Odpowiednie dane przytacza Rzeczpospolita, powołując się na raport opublikowany przez Sztokholmski Międzynarodowy Instytut Badań nad Pokojem (SIPRI). Statystyki obejmują rok 2014 i porównano je z 2013 rokiem. W zestawieniu brakuje jednak m.in. firm chińskich.
Spory spadek zanotowały przedsiębiorstwa amerykańskie. Wciąż kontrolują one jednak 54,5 proc. wartego 401 miliardów dolarów rynku. Mniejsze dochody osiągnęły także firmy z Europy Zachodniej Wyjątkami są tutaj Szwajcaria (+ 11,2 proc.) i Niemcy (+ 9,4 proc.). W przypadku naszych sąsiadów jest to efekt m.in. sporego zainteresowania produkowanymi przez tamtejsze stocznie okrętami wojennymi.

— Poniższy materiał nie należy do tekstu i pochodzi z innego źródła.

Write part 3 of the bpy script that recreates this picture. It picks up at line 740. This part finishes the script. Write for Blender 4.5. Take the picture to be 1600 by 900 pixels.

Choć gospodarka Rosji pogrąża się w kryzysie, tamtejsze firmy zbrojeniowe mają się bardzo dobrze. W gronie 100 największych tego typu producentów na świecie znajduje się już 11 przedsiębiorstw z rosyjskim kapitałem. Pod względem wartości transakcji daje to 10,2 proc. Rosjanie sporo eksportują, wzrost zawdzięczają również zwiększeniem nakładów na wojsko w wykonaniu administracji Władimira Putina.
Na drugim biegunie znalazła się Ukraina. Tamtejszy przemysł wojskowy skurczył się o połowę. Wszystko za sprawą zamknięcia rynku rosyjskiego, konfliktu we wschodniej części kraju i osłabienia hrywny.